Metrolife: City chorus in Russia

Metrolife: City chorus in Russia

‘The Harmony Chorus’ performed in Moscow on the invitation of a Russian conductor.

It’s not always that one gets to perform at prestigious venues overseas. But Bengaluru-based ‘The Harmony Chorus’, directed by Sandra Oberoi, got lucky for, they just returned from a concert tour in Russia. The choir also performed at Embassy of India and Gnessin Russian Academy of Music in Moscow. The concluding concert was at The Cathedral of Christ the Savior which is the largest Russian Orthodox Cathedral Gatchina Music School, near Saint Petersburg. Sandra is thrilled that the choir had the opportunity of performing before a well-informed and diverse audience. Sandra shares her experience of the tour with Metrolife:

What triggered the tour?

We were invited to sing in Russia by a popular Russian conductor from Moscow who heard us perform a few months ago at a choral festival in Hyderabad. I was willing to take up the offer as I had performed in Russia early last year and simply loved the country and it’s welcoming people! I’ve always hoped to take the choir to perform on an international stage, in any country where music forms a large part of the culture and instruction at school.

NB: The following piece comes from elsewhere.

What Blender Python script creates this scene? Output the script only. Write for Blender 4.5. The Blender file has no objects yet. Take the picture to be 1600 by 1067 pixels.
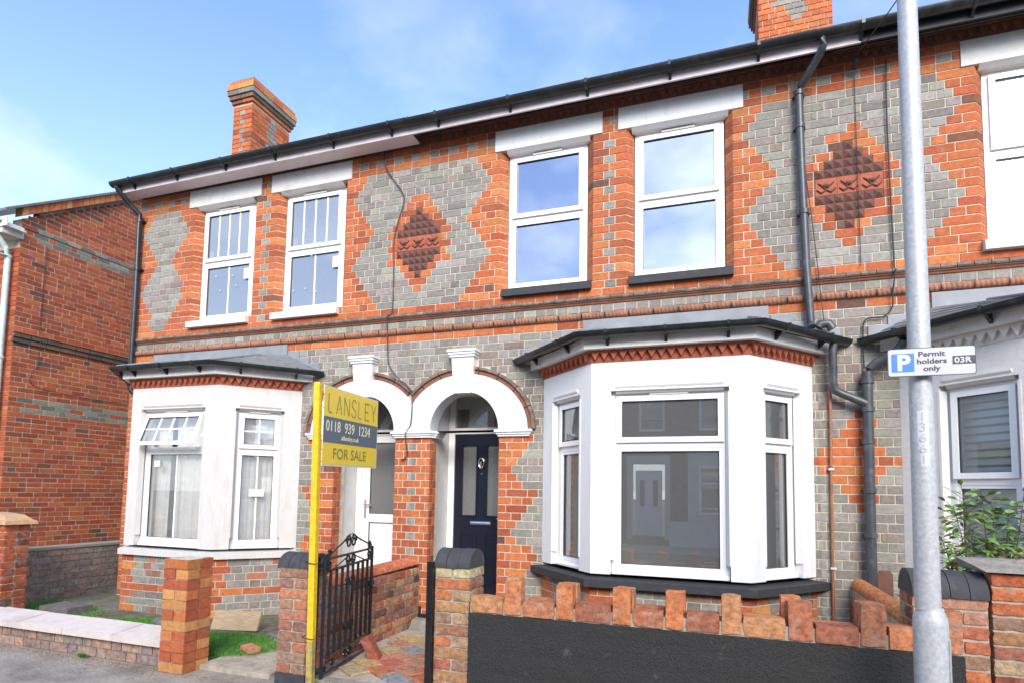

Was it easy to train the choir to flawlessly render complicated pieces?

Some of the children in my group have been with me for over two years and some even as long as eight years, learning music regularly at our music school and performing a number of challenging material over the years. This has given them the confidence, insight and the skill to be able to learn complicated material quickly and present it well.  

Did you also perform any Indian pieces during the tour? If so, what were they?

Yes, apart from our Western Classical, jazz and musical theatre songs that we performed there, we also sang a number of Bollywood medleys that I arranged for the choir.

We included a Khasi folk song at one of the events since the choir learns some Indian folk music too. 

What was the most challenging part of the tour?

The most challenging part was perhaps not knowing Russian fluently. However, we had some translators helping us on some occasions and were able to get around this language barrier. Despite this hurdle, it’s amazing how we communicated through the music so beautifully. 

Is Western classical music popular with Bengalureans?

With a few top music schools in the city offering robust training for Western Classical singing examinations, top musicians from around the world collaborating with Indian musicians for concerts in the city, the concept of recitals gaining steam, and also embassies hosting music concerts involving Western Classical artists from their respective countries, we see a larger number of people appreciating and patronising this genre now, more than ever before. 

Are you also making efforts to bring Indian elements into your music?

I believe in being versatile, building new skills, working on new techniques and presenting ourselves in a culturally relevant way, apart from making every effort to be the best we can be while singing music from different parts of the world. So I’ve started including some elements of Indian music whenever I can. It makes our concerts more exciting.